#### Records for this task ####

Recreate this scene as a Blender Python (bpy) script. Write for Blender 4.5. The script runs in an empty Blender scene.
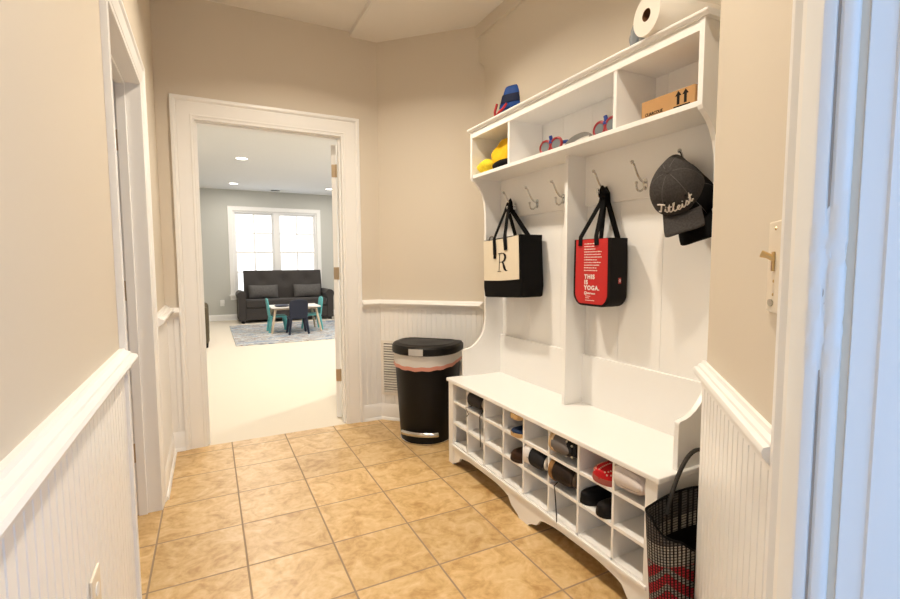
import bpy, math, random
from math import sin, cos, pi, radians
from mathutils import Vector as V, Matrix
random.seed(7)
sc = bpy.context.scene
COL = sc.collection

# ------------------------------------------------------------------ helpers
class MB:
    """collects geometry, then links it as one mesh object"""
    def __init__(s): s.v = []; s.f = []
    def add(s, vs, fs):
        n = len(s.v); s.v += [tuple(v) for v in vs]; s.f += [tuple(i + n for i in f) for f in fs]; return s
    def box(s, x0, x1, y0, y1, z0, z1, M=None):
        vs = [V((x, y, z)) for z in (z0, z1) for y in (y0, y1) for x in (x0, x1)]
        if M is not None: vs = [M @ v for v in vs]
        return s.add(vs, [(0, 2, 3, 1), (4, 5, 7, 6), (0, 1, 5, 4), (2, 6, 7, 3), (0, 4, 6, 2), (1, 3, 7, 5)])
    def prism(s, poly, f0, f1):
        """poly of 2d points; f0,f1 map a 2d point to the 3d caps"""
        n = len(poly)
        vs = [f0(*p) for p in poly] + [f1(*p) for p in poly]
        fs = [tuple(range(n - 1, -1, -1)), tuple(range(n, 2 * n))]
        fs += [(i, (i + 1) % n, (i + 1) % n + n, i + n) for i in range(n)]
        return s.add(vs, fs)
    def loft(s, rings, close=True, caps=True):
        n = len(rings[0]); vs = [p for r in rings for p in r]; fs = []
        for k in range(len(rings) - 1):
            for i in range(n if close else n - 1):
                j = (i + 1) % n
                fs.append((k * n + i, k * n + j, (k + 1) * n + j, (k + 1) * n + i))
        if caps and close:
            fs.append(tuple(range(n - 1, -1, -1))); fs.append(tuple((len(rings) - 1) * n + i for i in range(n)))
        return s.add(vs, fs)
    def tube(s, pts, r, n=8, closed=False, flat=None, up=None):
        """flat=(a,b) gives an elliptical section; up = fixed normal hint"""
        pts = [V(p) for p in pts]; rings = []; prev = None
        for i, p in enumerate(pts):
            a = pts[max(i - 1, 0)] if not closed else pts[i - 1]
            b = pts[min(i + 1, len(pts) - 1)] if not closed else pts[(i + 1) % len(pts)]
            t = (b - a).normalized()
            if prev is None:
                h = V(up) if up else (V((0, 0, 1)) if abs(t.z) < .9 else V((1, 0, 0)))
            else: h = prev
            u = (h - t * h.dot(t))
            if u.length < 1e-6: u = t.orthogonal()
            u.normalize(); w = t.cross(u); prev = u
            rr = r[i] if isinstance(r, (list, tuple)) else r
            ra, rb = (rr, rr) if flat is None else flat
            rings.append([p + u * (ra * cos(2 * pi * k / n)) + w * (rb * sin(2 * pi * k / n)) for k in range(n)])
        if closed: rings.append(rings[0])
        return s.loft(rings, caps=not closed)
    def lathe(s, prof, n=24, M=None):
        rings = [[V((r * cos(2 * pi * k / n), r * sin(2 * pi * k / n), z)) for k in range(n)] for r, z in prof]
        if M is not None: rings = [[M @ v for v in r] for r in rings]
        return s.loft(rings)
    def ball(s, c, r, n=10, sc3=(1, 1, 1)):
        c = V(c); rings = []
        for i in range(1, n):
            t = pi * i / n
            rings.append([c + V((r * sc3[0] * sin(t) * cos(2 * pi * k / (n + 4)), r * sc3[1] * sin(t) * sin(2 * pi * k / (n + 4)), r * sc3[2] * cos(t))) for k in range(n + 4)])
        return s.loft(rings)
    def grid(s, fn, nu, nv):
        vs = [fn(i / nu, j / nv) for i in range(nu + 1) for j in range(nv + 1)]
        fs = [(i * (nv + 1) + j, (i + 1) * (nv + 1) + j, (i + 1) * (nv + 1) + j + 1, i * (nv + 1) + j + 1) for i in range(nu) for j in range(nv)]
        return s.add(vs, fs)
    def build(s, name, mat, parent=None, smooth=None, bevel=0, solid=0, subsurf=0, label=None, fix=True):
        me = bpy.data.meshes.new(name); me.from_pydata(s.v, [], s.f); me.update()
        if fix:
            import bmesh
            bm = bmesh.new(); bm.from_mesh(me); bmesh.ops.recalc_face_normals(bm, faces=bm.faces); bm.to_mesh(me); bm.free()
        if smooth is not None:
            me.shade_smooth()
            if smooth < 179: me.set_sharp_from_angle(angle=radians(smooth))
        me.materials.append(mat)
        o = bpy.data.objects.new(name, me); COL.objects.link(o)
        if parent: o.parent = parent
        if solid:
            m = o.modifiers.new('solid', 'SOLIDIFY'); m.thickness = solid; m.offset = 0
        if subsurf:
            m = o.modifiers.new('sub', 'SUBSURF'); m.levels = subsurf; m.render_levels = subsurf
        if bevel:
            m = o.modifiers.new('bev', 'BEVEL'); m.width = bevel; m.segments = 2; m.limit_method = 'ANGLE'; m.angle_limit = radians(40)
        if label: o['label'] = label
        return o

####
#### Records for this task ####

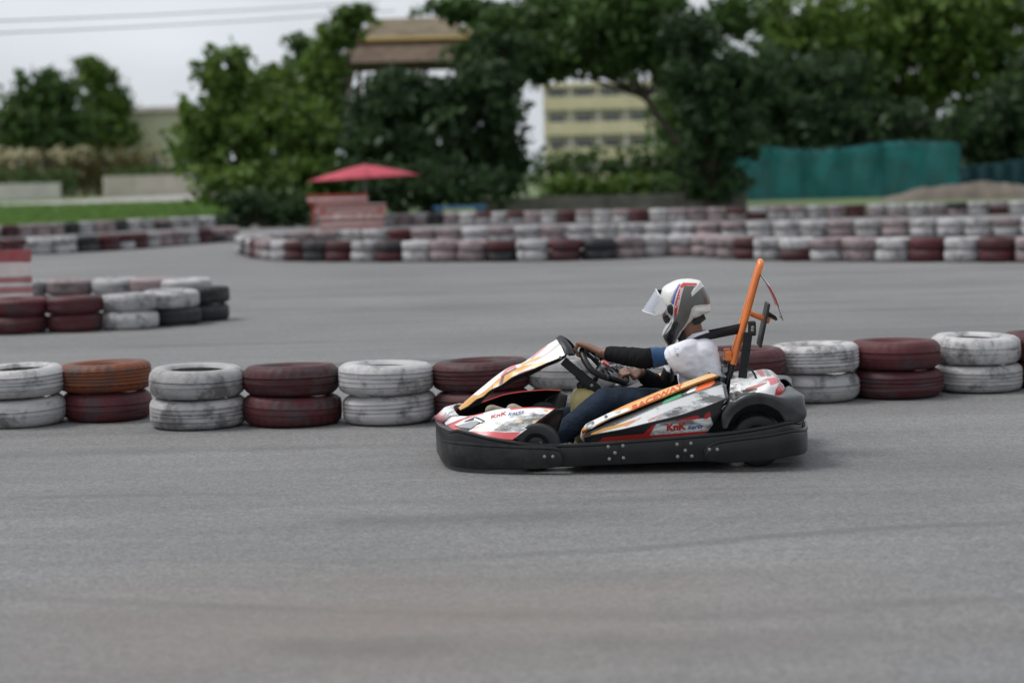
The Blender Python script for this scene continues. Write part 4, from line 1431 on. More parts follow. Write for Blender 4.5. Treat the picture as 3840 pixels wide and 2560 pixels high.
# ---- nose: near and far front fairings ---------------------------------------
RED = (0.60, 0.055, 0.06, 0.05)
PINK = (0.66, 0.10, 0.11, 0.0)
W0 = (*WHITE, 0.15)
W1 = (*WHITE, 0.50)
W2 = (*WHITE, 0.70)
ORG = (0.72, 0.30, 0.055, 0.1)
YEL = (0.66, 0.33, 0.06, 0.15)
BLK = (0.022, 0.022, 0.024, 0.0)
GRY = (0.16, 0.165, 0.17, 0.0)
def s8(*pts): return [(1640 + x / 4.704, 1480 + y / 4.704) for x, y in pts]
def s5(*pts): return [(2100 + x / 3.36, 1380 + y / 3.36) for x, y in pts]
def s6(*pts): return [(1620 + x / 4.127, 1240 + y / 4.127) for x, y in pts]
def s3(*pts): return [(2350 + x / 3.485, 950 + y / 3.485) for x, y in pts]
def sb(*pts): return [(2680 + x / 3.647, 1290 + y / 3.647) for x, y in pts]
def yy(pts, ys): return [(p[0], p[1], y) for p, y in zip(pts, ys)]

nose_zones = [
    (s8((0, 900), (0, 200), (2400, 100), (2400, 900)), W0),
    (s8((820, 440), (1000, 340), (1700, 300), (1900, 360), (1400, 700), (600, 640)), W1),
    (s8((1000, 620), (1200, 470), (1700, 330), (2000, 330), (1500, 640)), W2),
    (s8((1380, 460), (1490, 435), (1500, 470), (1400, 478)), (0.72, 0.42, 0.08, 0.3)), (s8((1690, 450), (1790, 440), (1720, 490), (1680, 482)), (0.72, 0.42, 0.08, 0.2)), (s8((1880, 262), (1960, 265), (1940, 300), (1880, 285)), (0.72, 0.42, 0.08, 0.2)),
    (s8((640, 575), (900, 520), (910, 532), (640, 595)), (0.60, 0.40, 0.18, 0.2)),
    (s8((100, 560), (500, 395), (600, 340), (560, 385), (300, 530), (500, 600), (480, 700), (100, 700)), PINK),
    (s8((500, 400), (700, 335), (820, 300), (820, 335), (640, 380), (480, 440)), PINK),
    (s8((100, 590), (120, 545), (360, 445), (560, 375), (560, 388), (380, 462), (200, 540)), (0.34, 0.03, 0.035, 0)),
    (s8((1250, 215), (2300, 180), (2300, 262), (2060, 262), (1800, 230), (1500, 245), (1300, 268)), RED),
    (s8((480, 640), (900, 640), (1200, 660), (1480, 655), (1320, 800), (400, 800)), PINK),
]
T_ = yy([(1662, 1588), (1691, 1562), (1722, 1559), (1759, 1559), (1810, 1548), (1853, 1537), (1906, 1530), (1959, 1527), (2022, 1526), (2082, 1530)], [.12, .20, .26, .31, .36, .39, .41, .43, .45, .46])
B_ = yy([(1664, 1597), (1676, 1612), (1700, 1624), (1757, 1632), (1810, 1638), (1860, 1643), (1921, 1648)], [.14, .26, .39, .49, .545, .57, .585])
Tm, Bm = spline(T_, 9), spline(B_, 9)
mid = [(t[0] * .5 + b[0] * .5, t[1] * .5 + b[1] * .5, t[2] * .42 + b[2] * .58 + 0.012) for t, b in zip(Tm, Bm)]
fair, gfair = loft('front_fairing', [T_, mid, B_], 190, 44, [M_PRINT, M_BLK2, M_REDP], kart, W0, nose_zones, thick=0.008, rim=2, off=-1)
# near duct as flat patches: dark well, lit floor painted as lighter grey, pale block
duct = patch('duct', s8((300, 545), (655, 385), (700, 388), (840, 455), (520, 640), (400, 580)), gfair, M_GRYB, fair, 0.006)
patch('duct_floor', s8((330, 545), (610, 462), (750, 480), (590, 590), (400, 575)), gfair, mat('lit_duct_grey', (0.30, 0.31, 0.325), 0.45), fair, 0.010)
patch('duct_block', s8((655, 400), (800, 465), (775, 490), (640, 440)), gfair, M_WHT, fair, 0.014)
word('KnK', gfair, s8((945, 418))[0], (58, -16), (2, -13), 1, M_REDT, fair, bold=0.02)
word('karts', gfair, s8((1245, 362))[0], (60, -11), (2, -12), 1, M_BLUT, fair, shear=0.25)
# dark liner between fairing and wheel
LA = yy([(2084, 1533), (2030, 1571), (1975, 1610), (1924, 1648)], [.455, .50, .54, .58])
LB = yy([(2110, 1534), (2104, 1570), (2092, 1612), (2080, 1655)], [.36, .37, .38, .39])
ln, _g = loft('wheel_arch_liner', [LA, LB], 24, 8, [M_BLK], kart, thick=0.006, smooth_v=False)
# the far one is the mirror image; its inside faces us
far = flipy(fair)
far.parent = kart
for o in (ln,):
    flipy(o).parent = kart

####
#### Records for this task ####

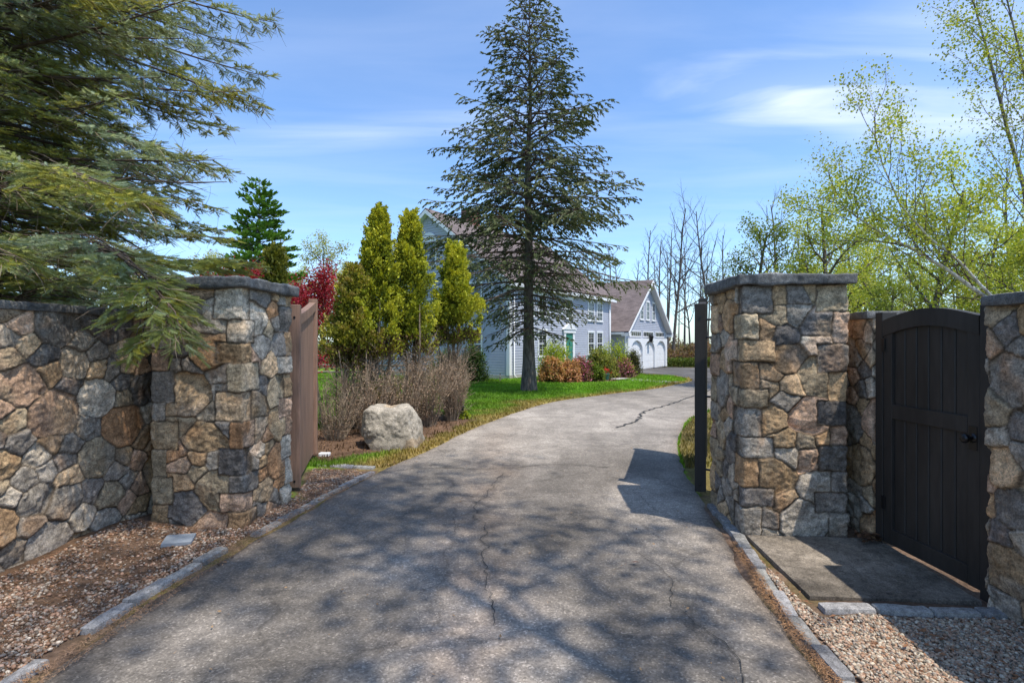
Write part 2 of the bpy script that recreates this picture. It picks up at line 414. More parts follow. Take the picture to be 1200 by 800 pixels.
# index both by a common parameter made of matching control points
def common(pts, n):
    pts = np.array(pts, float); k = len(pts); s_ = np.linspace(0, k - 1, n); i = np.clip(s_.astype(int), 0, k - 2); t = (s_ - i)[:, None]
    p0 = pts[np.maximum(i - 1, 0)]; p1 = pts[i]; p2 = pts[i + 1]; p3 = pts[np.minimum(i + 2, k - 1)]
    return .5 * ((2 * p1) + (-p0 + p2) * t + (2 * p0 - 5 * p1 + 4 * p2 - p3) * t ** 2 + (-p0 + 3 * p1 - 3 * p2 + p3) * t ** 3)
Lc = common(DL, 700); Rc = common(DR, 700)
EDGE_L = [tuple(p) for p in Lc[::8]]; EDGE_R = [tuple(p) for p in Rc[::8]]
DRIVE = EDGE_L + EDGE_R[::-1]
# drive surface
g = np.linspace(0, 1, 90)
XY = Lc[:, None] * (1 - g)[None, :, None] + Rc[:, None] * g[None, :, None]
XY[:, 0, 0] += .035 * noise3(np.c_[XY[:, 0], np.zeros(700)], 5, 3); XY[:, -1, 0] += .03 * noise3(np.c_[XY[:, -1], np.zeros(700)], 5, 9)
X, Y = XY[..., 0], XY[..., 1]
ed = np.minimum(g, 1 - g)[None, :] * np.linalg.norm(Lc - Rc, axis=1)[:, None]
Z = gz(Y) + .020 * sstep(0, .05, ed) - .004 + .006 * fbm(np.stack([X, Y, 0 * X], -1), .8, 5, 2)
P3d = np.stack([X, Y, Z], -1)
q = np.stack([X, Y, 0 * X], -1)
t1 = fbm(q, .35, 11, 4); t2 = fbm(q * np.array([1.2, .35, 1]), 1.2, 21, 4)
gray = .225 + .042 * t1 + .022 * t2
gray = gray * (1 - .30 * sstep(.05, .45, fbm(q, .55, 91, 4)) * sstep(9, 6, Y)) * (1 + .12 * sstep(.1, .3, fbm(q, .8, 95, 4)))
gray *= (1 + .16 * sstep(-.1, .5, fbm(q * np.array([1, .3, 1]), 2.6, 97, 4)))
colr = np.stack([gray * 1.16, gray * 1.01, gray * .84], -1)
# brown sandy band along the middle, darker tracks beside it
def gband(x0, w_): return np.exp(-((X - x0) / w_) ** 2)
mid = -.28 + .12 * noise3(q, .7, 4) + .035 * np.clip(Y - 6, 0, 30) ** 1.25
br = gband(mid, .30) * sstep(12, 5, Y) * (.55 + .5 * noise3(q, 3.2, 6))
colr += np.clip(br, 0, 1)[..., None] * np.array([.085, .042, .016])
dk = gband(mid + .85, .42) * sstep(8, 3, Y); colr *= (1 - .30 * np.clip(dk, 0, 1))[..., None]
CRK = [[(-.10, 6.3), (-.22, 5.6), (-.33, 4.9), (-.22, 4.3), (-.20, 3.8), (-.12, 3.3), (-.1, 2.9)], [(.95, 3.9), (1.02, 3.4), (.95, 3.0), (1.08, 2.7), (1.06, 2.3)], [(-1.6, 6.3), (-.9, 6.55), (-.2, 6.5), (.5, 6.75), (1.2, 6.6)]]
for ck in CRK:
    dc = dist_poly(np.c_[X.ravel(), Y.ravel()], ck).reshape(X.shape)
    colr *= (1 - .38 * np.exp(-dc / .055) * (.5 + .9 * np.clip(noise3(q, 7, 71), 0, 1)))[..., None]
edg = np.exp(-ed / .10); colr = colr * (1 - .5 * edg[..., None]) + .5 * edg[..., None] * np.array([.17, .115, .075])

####

■ Set task: Only the lines between the line with "Recreate this scene" and the line with "COL = sc.collection", inclusive, should be reproduced, exactly as written and without pictures.

■ Task answer:
Recreate this scene as a Blender Python (bpy) script. Write for Blender 4.5. The script runs in an empty Blender scene.
import bpy, math, random
from math import sin, cos, pi, radians
from mathutils import Vector as V, Matrix
random.seed(7)
sc = bpy.context.scene
COL = sc.collection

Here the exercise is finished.